Although he is not a speedster like his teammates, Kellaway manages to run 30 metres completely untouched before he meets a Springbok defender.
The Boks’ scramble is commendable, managing to shut down fullback Tom Wright and Kellaway as well as cover Jorgensen before diffusing the kick through, resulting in a line drop-out.
However, the lineout which launched this attack was on the Wallabies’ own 39 metre line; this crusade into the Boks’ half bore plenty of fruit for the visitors, and it all came down to clear space identification and execution.
This then became the blueprint for O’Connor in the second half as he adjusted his footspeed and managed to find his men out wide.
While the Wallabies were exposed early by some great defensive analysis by Bok attack coach Tony Brown, who had them dialled before a ball had even been kicked,
The Wallabies’ own feat of readjusting to this frailty on the fly was more impressive. The Wallabies daring to push the pass as well as execute flawlessly could have been a double-edged sword, but the Springboks got loose with standards and their core principles, which aided the Wallabies’ free-flowing rugby.

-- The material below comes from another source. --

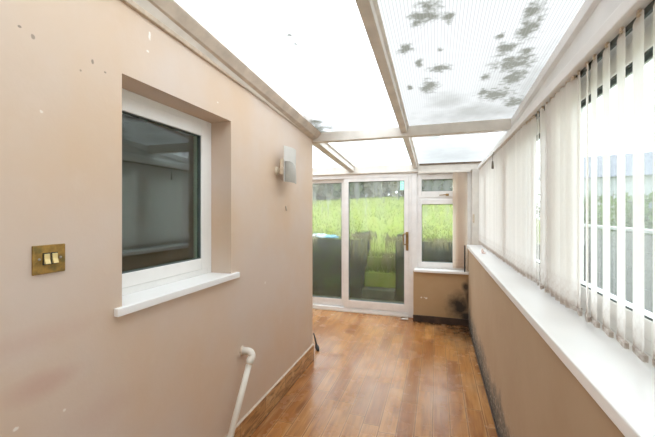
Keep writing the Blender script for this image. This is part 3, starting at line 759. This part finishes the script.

While both teams will have been filthy with their defensive efforts overall, it is perhaps the Wallabies who arrive in Cape Town with the most gained from a week’s review.
Cape Town is set to serve up a wet surface for the two sides on Saturday, so a lower-scoring affair can be expected with both sides’ defences being aided by the conditions.
Regardless, the Wallabies must plug the leaks on the inside of their defence, which the Boks exposed, and the Springboks must work harder to get square and make their tackles and scramble harder when the rush is beaten.
This is particularly so because the Wallabies are unleashing speedster Corey Toole on the wing. Because with Toole, it’s a matter of when, not if, he finds himself in space, what he can do with this space at Test level is yet to be seen.